The solution is to treat agents like services with stricter contracts:
- Ensure that the outputs are structured clearly (JSON schemas, typed responses)
- Validate each interaction that takes place
- Fail fast on invalid responses
You don't trust the model, you would rather encase it in a construct that ensures correctness at the boundaries.
Orchestration Over Autonomy
There is a general perception that agents are autonomous and can thus operate independently.
In reality, this is not often the case in production scenarios.
What actually works is orchestration.
Like the distributed systems that make use of orchestrators (workflow engines, schedulers, queues), agentic systems also require:
- Feedback control loops
- Stepwise execution
- Explicit state transitions
The robust agentic workflow includes the following main steps:
- Propose the task
- Implement a single step
- Check output
- Choose the next step
- Loop or terminate
This is not autonomy, but rather controlled implementation.
It’s a bit like a state machine rather than a self-driving system.

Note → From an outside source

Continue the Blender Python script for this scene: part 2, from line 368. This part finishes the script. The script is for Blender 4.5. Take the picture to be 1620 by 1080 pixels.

The more critical the workflow, the more you need control:
- Limiting agent freedom
- Specifying allowed actions
- Adding human-in-the-loop checkpoints when needed
Without a doubt, orchestration is what makes systems reliable, though autonomy does have its own charm.
Failure Is the Default State
Distributed systems are frequently structured in the same way. Thus, failure is not a special event but, rather, a normal occurrence.
This holds true even for the agentic systems; thus, failure is a possibility.
Errors can arise on different fronts:
- The model might misjudge what the issue actually is
- A tool call could fail or timeout
- The agent might get stuck in a loop
- The output is syntactically correct but semantically wrong
If your system assumes success, it will fail in production.
Rather, design for failure such as:
- Adding retries with limits
- Implementing timeouts
- Introducing fallback paths
- Detecting and breaking infinite loops
For example:
- If the agent is unable to produce valid output for 3 repeated attempts, it will flow to a deterministic flow
- If a tool call fails, it can still give a degraded yet safe response
This shows the circuit-breaker and retry policy patterns at work in distributed systems.
Reliability comes not from avoiding errors but from handling errors gracefully.
Observability Is Non-Negotiable
One of the hardest issues in distributed systems is observability, or understanding what happened when something has gone wrong.
But in agentic systems, it is ever harder
Why?
The answer is that failures are often not binary.
The system could:
- Deliver an answer that's covertly erroneous
- Use the wrong reasoning
- Adopt incorrect assumptions
Without observability, debugging will be guesswork.
Application of agentic systems in production thus needs:
- Structured logs of every step
- Prompt and response tracing
- Tool invocation tracking
- Path decision visibility
Think of it as distributed tracing for agents.
Instead of just logging outputs, log:
- Inputs
- Intermediate reasoning (if safe)
- Tool calls and results
- Final decisions
This allows you to answer critical questions:
- Where did the system go astray?
- Was it the model, the prompt, or the tool?
- Is that an isolated issue, or is it a pattern?
Good observability changes the unpredictable systems into manageable ones.
Idempotency and State Management
In distributed systems, idempotency guarantees that repeated actions don't produce unintended consequences.
Agentic systems need this even more.
Consider the scenario where:
- A step is retried
- A tool is called multiple times
- The agent restarts mid-flow
These situations will lead to some of the following outcomes:
- Twice the number of actions
- Outputs that are inconsistent
- Workflows that are corrupted
Best practices include:
- Keep the explicit state stored between steps
- Make tool calls idempotent where possible
- Keep a track of execution history
For example:
Rather than allowing the agent to "remember" context implicitly, persist:
- What steps were completed
- What outputs were produced
- What decisions were made
This will turn a brittle state into one that is recoverable.
Guardrails Over Intelligence
One common misconception is that improving the model will solve most problems.
However, system design matters more than model capability.
More robust models mean fewer mistakes, but they do eliminate:
- Ambiguities
- Misinterpretations
- Unexpected outputs
Guardrails are what make systems usable:
- Input validation
- Output constraints
- Action limits
- Safety checks
For example:
- The agent can only call the tools that are allowed
- Validate outputs before execution
- Destructive actions must be prevented
This resembles the way in which distributed systems enforce:
- Access controls
- Rate limits
- Data validation
You don’t trust components blindly; rather, you constrain them.
Closing Thoughts
Agentic development is not about replacing the engineering discipline. It is about rigor in applying it.
The most effective systems are not necessarily the most independent. They are the ones that are:
- Intelligently orchestrated
- Heavily constrained
- Deeply observable
Ultimately, the agents are simply another layer in your architecture.